(Scenes as source code)
######

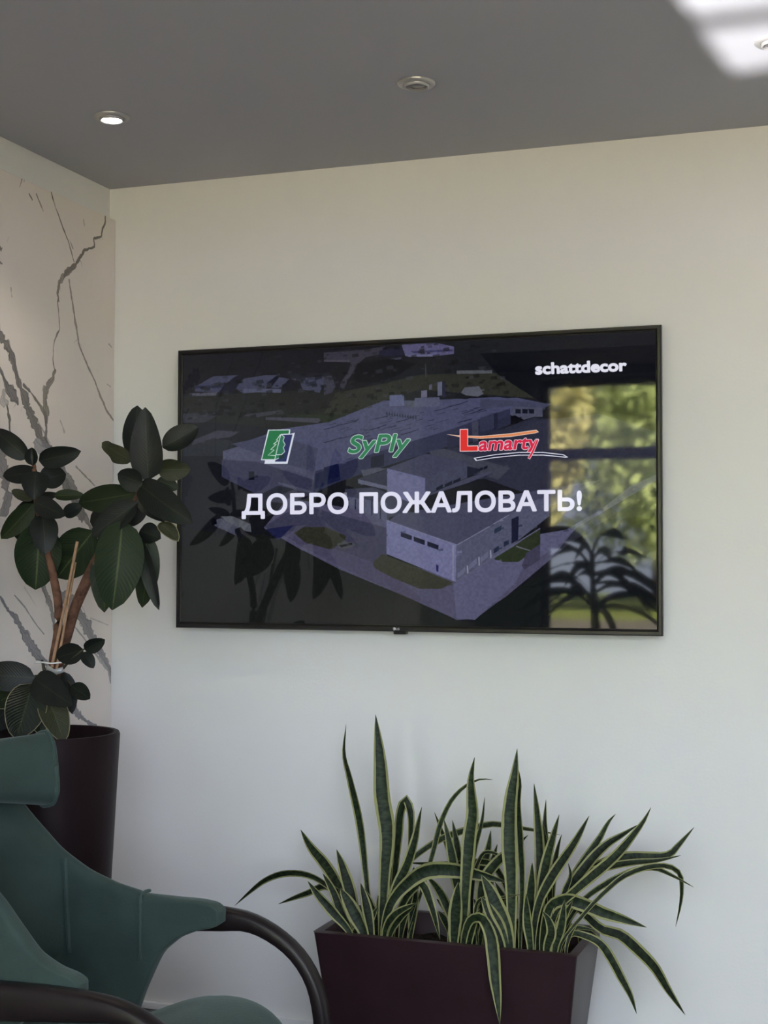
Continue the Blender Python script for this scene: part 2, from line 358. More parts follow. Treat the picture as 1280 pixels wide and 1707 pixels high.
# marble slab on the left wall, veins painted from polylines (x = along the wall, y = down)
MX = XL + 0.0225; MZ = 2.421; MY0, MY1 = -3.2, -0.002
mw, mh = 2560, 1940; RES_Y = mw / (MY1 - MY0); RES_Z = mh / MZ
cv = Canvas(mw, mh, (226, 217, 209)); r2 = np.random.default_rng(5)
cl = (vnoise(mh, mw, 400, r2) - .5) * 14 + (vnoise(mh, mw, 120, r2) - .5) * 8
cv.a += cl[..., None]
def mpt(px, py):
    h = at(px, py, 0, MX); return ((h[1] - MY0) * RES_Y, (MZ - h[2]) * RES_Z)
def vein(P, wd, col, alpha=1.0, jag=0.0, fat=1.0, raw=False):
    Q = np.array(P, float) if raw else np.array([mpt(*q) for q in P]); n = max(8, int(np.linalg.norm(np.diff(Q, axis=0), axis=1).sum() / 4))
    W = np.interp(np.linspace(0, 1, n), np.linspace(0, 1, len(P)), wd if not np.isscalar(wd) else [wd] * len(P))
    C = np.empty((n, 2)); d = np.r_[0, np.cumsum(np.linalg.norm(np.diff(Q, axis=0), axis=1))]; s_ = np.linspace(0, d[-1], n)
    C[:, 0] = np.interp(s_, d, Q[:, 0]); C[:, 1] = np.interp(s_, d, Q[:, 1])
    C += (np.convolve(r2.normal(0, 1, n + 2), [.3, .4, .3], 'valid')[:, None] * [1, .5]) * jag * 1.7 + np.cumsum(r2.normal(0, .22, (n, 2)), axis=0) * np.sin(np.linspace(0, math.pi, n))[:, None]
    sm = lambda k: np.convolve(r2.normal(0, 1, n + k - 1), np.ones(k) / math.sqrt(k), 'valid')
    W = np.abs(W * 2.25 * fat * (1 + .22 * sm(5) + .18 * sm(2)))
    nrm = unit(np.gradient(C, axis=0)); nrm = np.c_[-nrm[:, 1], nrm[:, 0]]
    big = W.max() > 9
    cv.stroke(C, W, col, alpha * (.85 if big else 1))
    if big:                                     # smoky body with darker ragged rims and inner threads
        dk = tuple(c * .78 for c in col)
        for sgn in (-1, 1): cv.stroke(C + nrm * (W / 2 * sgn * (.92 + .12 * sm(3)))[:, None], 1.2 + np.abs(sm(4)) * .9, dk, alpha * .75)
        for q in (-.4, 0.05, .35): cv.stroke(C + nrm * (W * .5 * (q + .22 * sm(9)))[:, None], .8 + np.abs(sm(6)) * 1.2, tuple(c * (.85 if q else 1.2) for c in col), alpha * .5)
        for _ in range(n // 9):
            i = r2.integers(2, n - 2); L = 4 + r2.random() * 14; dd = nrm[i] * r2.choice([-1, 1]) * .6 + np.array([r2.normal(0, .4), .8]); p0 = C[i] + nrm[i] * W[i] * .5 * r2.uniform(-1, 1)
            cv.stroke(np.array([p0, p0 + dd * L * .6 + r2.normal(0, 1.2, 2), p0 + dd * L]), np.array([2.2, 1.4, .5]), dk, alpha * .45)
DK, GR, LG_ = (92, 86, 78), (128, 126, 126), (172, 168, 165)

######

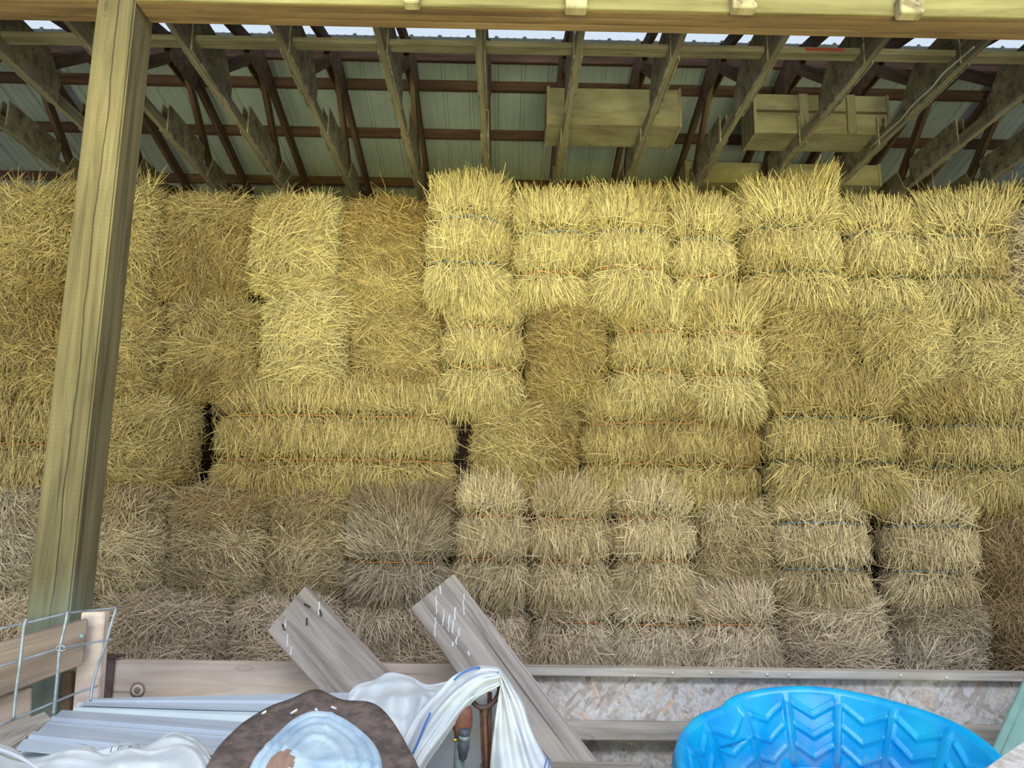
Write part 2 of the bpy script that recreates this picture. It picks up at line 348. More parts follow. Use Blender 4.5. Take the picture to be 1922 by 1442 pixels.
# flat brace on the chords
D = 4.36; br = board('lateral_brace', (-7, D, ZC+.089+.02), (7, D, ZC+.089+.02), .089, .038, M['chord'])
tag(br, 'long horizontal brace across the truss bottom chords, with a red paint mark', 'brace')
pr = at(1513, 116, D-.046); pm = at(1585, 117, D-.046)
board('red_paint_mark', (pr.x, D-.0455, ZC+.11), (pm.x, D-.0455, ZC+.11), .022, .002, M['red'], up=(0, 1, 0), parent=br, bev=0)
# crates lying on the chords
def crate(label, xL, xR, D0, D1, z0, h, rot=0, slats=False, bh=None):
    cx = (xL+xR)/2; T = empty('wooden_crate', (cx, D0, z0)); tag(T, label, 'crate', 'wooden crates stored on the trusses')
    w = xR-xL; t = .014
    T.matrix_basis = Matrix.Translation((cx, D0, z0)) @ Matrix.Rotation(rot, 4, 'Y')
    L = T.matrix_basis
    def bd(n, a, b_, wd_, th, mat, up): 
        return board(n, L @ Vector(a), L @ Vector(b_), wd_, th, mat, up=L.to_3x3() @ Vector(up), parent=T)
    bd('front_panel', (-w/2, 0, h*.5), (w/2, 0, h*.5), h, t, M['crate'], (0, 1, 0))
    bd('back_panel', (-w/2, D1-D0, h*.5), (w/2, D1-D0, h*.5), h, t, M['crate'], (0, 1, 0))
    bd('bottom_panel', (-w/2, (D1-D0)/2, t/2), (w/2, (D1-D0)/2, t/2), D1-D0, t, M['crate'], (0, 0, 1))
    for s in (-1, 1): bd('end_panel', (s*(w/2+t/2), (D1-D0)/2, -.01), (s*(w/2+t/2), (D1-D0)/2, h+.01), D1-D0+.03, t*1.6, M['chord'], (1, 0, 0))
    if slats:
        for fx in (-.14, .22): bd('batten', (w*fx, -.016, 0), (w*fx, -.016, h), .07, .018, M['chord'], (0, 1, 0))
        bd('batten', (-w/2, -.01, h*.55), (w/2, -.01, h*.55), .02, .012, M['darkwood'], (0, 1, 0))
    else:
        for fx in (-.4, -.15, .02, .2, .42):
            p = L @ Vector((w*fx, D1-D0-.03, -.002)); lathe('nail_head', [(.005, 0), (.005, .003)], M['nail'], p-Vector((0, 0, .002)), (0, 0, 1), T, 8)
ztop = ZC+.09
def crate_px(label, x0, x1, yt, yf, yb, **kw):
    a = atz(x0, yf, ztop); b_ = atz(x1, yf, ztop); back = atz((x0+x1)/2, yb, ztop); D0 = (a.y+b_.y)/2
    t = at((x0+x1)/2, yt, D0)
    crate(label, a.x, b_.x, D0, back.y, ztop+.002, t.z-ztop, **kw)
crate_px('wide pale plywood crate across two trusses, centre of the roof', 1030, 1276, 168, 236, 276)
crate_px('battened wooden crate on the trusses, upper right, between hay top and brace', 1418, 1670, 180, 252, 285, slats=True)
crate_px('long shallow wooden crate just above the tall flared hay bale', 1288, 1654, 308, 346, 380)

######

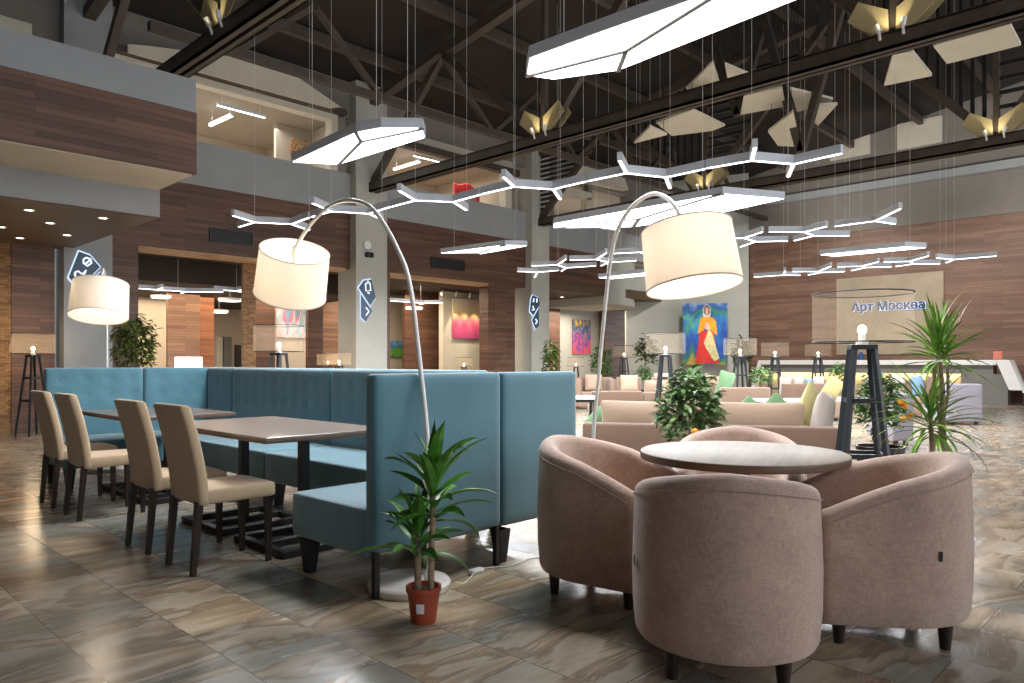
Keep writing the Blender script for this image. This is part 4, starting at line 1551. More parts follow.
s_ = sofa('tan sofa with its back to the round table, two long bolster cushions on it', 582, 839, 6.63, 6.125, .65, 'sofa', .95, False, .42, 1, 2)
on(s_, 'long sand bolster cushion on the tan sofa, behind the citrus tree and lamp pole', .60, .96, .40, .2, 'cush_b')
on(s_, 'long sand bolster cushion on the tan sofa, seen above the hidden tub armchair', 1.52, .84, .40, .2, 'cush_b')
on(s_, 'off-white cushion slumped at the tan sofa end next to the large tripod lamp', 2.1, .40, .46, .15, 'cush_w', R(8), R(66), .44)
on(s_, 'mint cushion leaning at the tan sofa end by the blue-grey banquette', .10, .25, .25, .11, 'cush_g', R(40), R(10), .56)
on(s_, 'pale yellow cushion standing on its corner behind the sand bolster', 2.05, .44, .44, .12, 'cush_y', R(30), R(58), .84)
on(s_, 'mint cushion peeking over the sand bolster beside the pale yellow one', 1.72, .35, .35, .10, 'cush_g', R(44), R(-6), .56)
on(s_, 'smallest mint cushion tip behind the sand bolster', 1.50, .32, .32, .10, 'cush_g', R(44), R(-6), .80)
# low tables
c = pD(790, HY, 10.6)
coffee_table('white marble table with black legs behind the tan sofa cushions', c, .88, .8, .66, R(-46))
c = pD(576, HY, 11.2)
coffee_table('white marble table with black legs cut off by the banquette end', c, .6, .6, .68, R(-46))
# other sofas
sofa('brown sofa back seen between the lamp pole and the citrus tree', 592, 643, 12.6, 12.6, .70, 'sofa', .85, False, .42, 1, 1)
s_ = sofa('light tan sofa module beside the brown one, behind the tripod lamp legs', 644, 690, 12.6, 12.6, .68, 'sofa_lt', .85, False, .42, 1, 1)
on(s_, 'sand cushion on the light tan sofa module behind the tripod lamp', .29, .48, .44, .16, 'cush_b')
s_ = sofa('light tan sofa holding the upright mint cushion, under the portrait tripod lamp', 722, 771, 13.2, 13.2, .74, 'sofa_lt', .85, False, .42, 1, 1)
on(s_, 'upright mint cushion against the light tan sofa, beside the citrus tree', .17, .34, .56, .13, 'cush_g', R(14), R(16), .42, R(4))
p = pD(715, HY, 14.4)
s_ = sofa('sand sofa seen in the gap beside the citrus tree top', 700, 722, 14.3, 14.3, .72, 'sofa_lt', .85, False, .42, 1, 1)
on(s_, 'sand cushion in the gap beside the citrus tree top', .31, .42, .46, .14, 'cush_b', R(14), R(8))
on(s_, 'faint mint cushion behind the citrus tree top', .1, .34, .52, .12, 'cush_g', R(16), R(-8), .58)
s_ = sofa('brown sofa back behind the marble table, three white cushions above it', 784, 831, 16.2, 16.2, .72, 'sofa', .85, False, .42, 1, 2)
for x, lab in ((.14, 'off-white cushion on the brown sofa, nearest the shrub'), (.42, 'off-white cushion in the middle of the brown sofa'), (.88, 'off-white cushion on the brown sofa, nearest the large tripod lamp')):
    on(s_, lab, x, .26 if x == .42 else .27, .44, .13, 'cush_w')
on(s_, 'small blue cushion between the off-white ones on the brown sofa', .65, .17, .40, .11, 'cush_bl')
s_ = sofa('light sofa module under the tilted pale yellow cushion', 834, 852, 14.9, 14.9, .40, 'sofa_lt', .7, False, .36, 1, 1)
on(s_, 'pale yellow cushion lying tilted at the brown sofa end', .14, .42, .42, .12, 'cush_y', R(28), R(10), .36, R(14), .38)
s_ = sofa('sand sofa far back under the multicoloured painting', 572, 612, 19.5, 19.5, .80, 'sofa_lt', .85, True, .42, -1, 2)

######

* **Aim**
Identify every line above that includes the word "parts", and show those lines.

* **Answer**
Continue the Blender Python script for this scene: part 2, from line 358. More parts follow. Treat the picture as 1280 pixels wide and 1707 pixels high.
Write part 2 of the bpy script that recreates this picture. It picks up at line 348. More parts follow. Use Blender 4.5. Take the picture to be 1922 by 1442 pixels.
Keep writing the Blender script for this image. This is part 4, starting at line 1551. More parts follow.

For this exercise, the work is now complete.